• Do this: Write out the lines from the top of the material through the line with "def clamp01(x): return np.clip(x, 0, 1)", exactly and with nothing added.

++++ Information supplied ++++

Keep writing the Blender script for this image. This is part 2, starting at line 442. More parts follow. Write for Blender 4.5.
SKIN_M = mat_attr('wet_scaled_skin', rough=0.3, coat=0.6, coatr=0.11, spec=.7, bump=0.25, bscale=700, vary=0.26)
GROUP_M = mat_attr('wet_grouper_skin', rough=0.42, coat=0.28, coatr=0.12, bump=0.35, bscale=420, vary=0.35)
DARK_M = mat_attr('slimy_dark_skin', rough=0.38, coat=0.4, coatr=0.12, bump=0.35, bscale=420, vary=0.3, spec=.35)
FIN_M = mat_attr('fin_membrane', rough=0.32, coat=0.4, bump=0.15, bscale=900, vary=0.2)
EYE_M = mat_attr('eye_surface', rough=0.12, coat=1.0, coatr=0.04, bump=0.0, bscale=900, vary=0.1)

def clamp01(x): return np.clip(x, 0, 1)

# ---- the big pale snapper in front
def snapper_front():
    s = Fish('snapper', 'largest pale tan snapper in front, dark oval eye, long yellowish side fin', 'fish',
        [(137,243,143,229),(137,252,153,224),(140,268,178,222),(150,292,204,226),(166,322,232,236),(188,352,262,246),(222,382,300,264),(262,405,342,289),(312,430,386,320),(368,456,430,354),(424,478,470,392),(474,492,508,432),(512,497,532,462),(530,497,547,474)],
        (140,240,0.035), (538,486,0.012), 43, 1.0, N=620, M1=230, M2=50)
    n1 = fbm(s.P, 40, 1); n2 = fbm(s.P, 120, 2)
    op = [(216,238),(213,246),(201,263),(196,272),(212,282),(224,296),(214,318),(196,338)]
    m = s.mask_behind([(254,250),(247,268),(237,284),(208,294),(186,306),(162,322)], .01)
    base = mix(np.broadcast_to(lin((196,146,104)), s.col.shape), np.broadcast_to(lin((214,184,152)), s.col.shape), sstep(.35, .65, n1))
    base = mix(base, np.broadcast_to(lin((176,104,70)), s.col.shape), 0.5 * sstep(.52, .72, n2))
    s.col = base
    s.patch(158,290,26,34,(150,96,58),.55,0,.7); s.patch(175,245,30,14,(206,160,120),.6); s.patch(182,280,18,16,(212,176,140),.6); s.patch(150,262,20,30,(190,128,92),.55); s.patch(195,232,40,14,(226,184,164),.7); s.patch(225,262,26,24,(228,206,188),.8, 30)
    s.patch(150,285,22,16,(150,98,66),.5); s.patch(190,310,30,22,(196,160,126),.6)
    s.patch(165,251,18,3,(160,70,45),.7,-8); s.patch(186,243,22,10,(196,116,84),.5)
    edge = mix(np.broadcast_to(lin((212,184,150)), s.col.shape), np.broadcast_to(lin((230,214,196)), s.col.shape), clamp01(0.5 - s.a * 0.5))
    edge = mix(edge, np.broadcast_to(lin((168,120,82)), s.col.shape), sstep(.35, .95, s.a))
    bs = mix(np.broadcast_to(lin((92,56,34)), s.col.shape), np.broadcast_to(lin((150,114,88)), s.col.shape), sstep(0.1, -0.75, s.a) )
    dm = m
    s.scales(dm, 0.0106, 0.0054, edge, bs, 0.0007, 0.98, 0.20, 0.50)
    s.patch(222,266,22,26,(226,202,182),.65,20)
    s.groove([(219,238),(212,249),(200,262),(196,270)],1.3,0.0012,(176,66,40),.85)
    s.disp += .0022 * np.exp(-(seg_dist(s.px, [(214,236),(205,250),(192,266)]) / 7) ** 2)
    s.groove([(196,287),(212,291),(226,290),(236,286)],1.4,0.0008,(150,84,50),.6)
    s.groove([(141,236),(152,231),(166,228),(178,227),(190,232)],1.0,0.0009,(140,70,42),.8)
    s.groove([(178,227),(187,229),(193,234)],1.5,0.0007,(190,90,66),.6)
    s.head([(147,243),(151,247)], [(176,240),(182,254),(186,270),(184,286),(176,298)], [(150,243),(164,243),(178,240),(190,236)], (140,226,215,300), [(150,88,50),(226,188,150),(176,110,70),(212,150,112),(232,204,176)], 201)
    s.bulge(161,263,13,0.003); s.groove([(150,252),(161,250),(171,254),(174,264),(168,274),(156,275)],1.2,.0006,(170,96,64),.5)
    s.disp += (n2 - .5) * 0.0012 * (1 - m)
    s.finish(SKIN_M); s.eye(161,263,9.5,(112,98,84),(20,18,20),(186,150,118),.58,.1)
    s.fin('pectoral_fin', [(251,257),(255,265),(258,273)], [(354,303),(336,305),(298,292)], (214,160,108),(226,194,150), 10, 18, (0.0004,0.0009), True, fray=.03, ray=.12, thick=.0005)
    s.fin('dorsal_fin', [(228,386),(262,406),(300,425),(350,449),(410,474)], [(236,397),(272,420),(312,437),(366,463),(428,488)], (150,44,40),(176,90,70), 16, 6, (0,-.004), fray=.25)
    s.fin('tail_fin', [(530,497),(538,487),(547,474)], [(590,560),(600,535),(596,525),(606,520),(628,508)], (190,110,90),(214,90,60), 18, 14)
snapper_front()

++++

• Solution for this exercise:
Keep writing the Blender script for this image. This is part 2, starting at line 442. More parts follow. Write for Blender 4.5.
SKIN_M = mat_attr('wet_scaled_skin', rough=0.3, coat=0.6, coatr=0.11, spec=.7, bump=0.25, bscale=700, vary=0.26)
GROUP_M = mat_attr('wet_grouper_skin', rough=0.42, coat=0.28, coatr=0.12, bump=0.35, bscale=420, vary=0.35)
DARK_M = mat_attr('slimy_dark_skin', rough=0.38, coat=0.4, coatr=0.12, bump=0.35, bscale=420, vary=0.3, spec=.35)
FIN_M = mat_attr('fin_membrane', rough=0.32, coat=0.4, bump=0.15, bscale=900, vary=0.2)
EYE_M = mat_attr('eye_surface', rough=0.12, coat=1.0, coatr=0.04, bump=0.0, bscale=900, vary=0.1)

def clamp01(x): return np.clip(x, 0, 1)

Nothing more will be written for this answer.